Na segunda rodada do debate, essa importante questão foi levantada por Ricardo Morishita. “Imagino que cada ação pague mais ou menos 2500 reais. Ou seja, vemos que ela não melhora a vida das pessoas, gera um custo, demora para ter resultado. Ou seja, o ideal é evitar. Mas como?”, questionou.
“Várias coisas podem ser feitas. A primeira é as empresas optarem por canais preliminares, começando pelos seus canais de atendimento. O Consumidor.gov.br é uma oportunidade de ouro. Se, eventualmente, chegar a Procon, que se resolva nos canais preliminares”, indica Claudia Silvano. Para ela, se essas oportunidades forem perdidas, o caso já começa a ficar grave. “Tirem os crachás, se coloquem na condição de consumidor. Fazer o certo não tem preço”, pede a diretora.
“É preciso mesmo ter a humildade de se colocar no lugar do consumidor”, concorda Claudia Pires Rodrigues Wharton. “Ele é hipossuficiente, não entende todas as regras e leis vinculadas.
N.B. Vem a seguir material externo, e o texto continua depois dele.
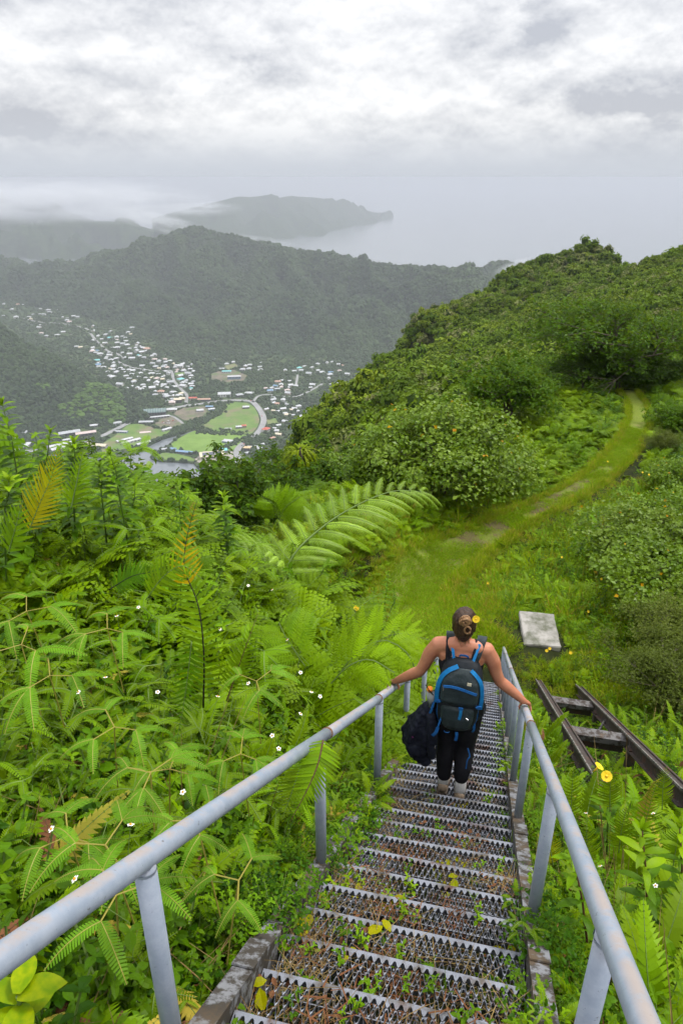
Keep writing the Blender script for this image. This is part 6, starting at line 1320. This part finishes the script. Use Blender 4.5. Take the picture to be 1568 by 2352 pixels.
def limb(mb, P, rad, n=12, sub=5, flat=1.0):
    Q_ = cat_rom([tuple(p) for p in P], sub); t = np.linspace(0, 1, len(Q_)); rr2 = np.interp(t, np.linspace(0, 1, len(rad)), rad); mb.tube([tuple(q) for q in Q_], list(rr2), n, cap=True, flat=flat)
    ell(mb, P[0], (rad[0],) * 3); ell(mb, P[-1], (rad[-1],) * 3)
def loft_rings(mb, rings, n=20, m=0, cap=True):     # rings: (cx, cy, z, rx, ry[, power])
    V = []; F = []
    for rg in rings:
        cx, cy, z, rx, ry = rg[:5]; pw = rg[5] if len(rg) > 5 else 1.0
        for j in range(n):
            a = 2 * math.pi * j / n; c, s_ = math.cos(a), math.sin(a); V.append((cx + rx * math.copysign(abs(c) ** pw, c), cy + ry * math.copysign(abs(s_) ** pw, s_), z))
    k = len(rings); F = [(i * n + j, i * n + (j + 1) % n, (i + 1) * n + (j + 1) % n, (i + 1) * n + j) for i in range(k - 1) for j in range(n)]
    if cap: F += [tuple(range(n))[::-1], tuple((k - 1) * n + j for j in range(n))]
    mb.add(V, F, m)
def lw(p): p = np.asarray(p) - PB; return Vector((float(p @ VD), float(p @ UD), float(p[2])))      # world -> walker's frame
m, t, b = mat('skin', None, .5, .35); v = objvec(t); f = noise_n(t, v, 9, 4, .6)
Lk(t, mix_n(t, ramp_n(t, f, [(.35, 0.0), (.65, 1.0)]), (.43, .165, .092), (.52, .225, .135)), b.inputs['Base Color']); b.inputs['Subsurface Weight'].default_value = .12; b.inputs['Subsurface Radius'].default_value = (.02, .008, .004); M_SKIN = m
def cloth(name, c1, c2, sc=14, rough=.85, bd=.006, s2=4.0):
    m, t, b = mat(name, None, rough, .2); v = objvec(t); f = noise_n(t, v, sc, 4, .6, .6); f2 = noise_n(t, v, 220, 2, .5); f3 = noise_n(t, v, s2, 3, .5, 1.2)
    Lk(t, mix_n(t, ramp_n(t, f, [(.35, 0.0), (.65, 1.0)]), c1, c2), b.inputs['Base Color']); bump(t, b, math_n(t, 'ADD', math_n(t, 'MULTIPLY', f3, 1.0), math_n(t, 'ADD', math_n(t, 'MULTIPLY', f, .5), math_n(t, 'MULTIPLY', f2, .06))), bd); return m
M_BLACK = cloth('black_cotton', (.010, .010, .013), (.018, .018, .022)); M_PANTS = cloth('black_leggings', (.007, .007, .010), (.014, .014, .018), 9, .8, .01)
M_HAIR, t, b = mat('brown_hair', None, .45, .4); v = objvec(t); mp = N(t, 'ShaderNodeMapping'); mp.inputs['Scale'].default_value = (60, 60, 9); Lk(t, v, mp.inputs[0]); f = noise_n(t, mp.outputs[0], 1.6, 4, .6, 1.0)
Lk(t, mix_n(t, ramp_n(t, f, [(.38, 0.0), (.66, 1.0)]), (.016, .008, .005), (.075, .035, .016)), b.inputs['Base Color']); bump(t, b, f, .006)
M_HAIR2, t, b = mat('sun_bleached_hair', None, .4, .4); v = objvec(t); mp = N(t, 'ShaderNodeMapping'); mp.inputs['Scale'].default_value = (70, 70, 14); Lk(t, v, mp.inputs[0]); f = noise_n(t, mp.outputs[0], 1.6, 4, .6, 1.0)
Lk(t, mix_n(t, ramp_n(t, f, [(.35, 0.0), (.62, 1.0)]), (.12, .055, .025), (.42, .24, .11)), b.inputs['Base Color']); bump(t, b, f, .006)
S_ = PS
hip, chest = .91 * S_, 1.20 * S_
shR, shL = Vector((.165, .015, 1.335 * S_)), Vector((-.165, .015, 1.33 * S_))
uR, uL = 4.25, 4.31
CR, CL = lw(railR(uR)), lw(railL(uL))
def arm(mb, sh, C, side, elb):
    t_ax = Vector((0, 1, -SLOPE)).normalized(); out = Vector((side, 0, 0)); up = out.cross(t_ax) * side; up = up if up.z > 0 else -up; g = PR + .014
    wrist = C + up * (PR + .034) - t_ax * .050 - out * .022
    limb(mb, [sh, sh.lerp(elb, .35) + out * .012, sh.lerp(elb, .7), elb], [.055, .052, .045, .040]); limb(mb, [elb, elb.lerp(wrist, .3), elb.lerp(wrist, .7), wrist], [.041, .042, .034, .026])
    # back of the hand over the rail, four fingers round its outer side, thumb on the inner side
    kn = []
    for k in range(4):
        off = t_ax * ((k - 1.3) * .0195 + .012); a0 = .42; base_ = C + off + (up * math.cos(a0) + out * math.sin(a0)) * (g + .008); kn.append(base_)
        ln = (2.15, 2.45, 2.35, 1.9)[3 - k]; P = [wrist.lerp(base_, .55) + up * .004] + [C + off + (up * math.cos(a) + out * math.sin(a)) * (g - .001 * i) for i, a in enumerate(np.linspace(a0, a0 + ln, 7))]
        mb.tube(P, [.0115, .0105, .0095, .009, .0085, .008, .0075, .006], 8); ell(mb, P[-1], (.0065,) * 3, 8, 6)
    pc = (wrist + sum(kn, Vector()) / 4) / 2; z_ = (sum(kn, Vector()) / 4 - wrist).normalized(); x_ = t_ax - z_ * t_ax.dot(z_); x_.normalize(); y_ = z_.cross(x_); ell(mb, pc, (.037, .0175, .050), 12, 8, Matrix((x_, y_, z_)).transposed())
    tb_ = wrist.lerp(pc, .35) - x_ * -.022; P = [tb_, C + t_ax * .045 + (up * .85 - out * .5) * (g + .004), C + t_ax * .055 + (up * .15 - out * 1.0) * g, C + t_ax * .050 + (-up * .45 - out * .85) * g]
    mb.tube([tuple(q) for q in cat_rom([tuple(p) for p in P], 4)], [.014, .013, .0125, .012, .0115, .011, .011, .0105, .010, .0095, .009, .008, .007], 8)
mb = MB()
ell(mb, (0, .012, 1.545 * S_), (.072, .088, .105)); ell(mb, (0, .045, 1.485 * S_), (.052, .052, .055)); ell(mb, (0, .103, 1.525 * S_), (.012, .018, .018)); ell(mb, (0, .096, 1.487 * S_), (.024, .012, .010))
for s_ in (-1, 1): ell(mb, (s_ * .074, .008, 1.53 * S_), (.010, .020, .030)); ell(mb, (s_ * .030, .085, 1.50 * S_), (.022, .02, .02))
limb(mb, [(0, -.012, 1.34 * S_), (0, -.004, 1.41 * S_), (0, .012, 1.49 * S_)], [.062, .053, .052])
limb(mb, [tuple(shL), (-.08, -.008, 1.362 * S_), (0, -.015, 1.37 * S_), (.08, -.008, 1.362 * S_), tuple(shR)], [.056, .056, .055, .056, .056])
loft_rings(mb, [(0, .0, .86 * S_, .165, .115), (0, -.005, .93 * S_, .165, .115), (0, .005, 1.03 * S_, .128, .092), (0, .008, 1.10 * S_, .130, .092), (0, .008, 1.20 * S_, .150, .100), (0, .0, 1.29 * S_, .165, .088), (0, -.005, 1.355 * S_, .13, .062)])
eR = Vector((.275, .035, 1.075 * S_)); eL = Vector((-.285, .03, 1.065 * S_))
arm(mb, shR, CR, 1, eR); arm(mb, shL, CL, -1, eL)
fR, fL = Vector((.075, -.045, .0)), Vector((-.055, .015, .0))
for f_, s_ in ((fR, 1), (fL, -1)): limb(mb, [(s_ * .088, 0, .88 * S_), (f_.x * .95 + s_ * .01, f_.y * .3 + .03, .47 * S_), (f_.x, f_.y - .012, .30 * S_), (f_.x, f_.y - .03, .07)], [.092, .058, .052, .036])
body = soft('body', mb, [M_SKIN], person, .0075, 5)
M_EYE = mat('eye_white', (.7, .7, .68), .2)[0]; M_IRIS = mat('iris_brown', (.05, .025, .012), .2)[0]; M_LIP = mat('lip', (.42, .12, .10), .5)[0]
for s_ in (-1, 1):
    mb = MB(); ell(mb, (s_ * .030, .090, 1.548 * S_), (.011, .008, .008), 10, 8); mb.build('eye', M_EYE, person, smooth=True); mb = MB(); ell(mb, (s_ * .030, .0965, 1.548 * S_), (.005, .003, .005), 8, 6); mb.build('iris', M_IRIS, person, smooth=True)
mb = MB(); ell(mb, (0, .106, 1.487 * S_), (.020, .005, .006), 10, 6); mb.build('mouth', M_LIP, person, smooth=True)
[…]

A ideia é admitir as falhas, mas mostrar que temos buscado entender a causa, para que não se repita”, completa.
Ouvir o cliente, em todas as esferas
Para Eugênio Velasques, a indústria seguradora tem que prestar contas primeiramente ao consumidor. “No SAC, temos cerca de 80 mil ligações por mês, das quais 37% são reclamações num primeiro momento e mais 27% são reclamação em segundo momento (ligações que começam com uma informação e viram reclamação). Temos que ver onde está a consciência de exercer nosso papel de gestor, em nome do consumidor, de maneira correta”, alerta.
Renato Cuenca, da Tim, focou na importância da questão da mediação. “A solução passa por isso. É importante resolver as questões com atendentes especializados, com capacidade de fazer uma conciliação. Isso impede o processo de continuar, o que representa alto custo. Essa prática positiva a TIM está implementando”, revela.
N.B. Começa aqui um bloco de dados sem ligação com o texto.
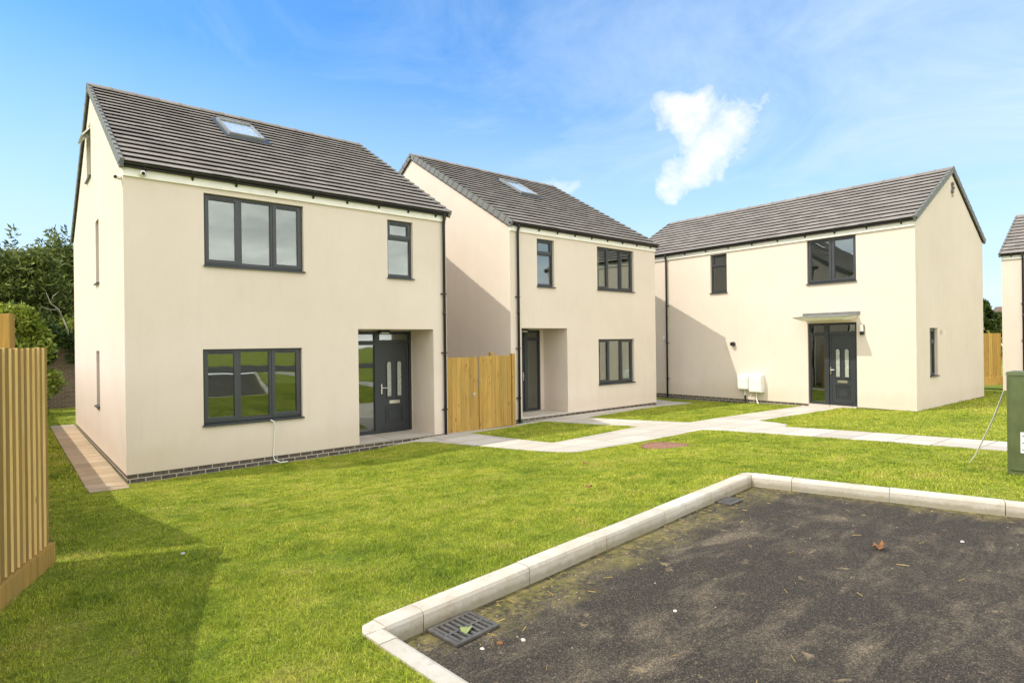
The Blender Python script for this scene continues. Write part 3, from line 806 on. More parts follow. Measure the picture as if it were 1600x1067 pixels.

O Executive Manager completa sua participação com um elogio ao Consumidor.gov.br, que traz o conceito de mediação em sua essência, e lembra da importância de ouvir o cliente, inclusive pela presença dele em conselhos consultivos. “É bom ouvir o cliente para ter mais informações para identificar sua demanda e trabalhar de forma preventiva. Isso é positivo para evitar que casos críticos avancem para uma esfera custosa que traz danos para a imagem da empresa e torna o cliente detrator da marca. Isso não tem preço para nenhuma organização”, conclui.
Desafio
No final do painel, Paulo Pompilio propôs um pacto como setor ao Procon, depois de lembrar que é muito importante se atentar ao contrato – o que está lá precisa ser entregue, esse custo é da empresa e não do cliente. “O setor supermercadista gostaria de ter um fórum de trabalho de antecipação de atritos. Uma forma de diminuir conflitos futuros é antecipar o problema e trabalhar como setor para resolver”, completa, propondo ao Procon que trabalhem juntos nesse sentido.
Aceitando o desafio, Claudia Silvano, do Procon, conclui: “o que a gente quer é resolver a vida do consumidor da melhor forma possível”.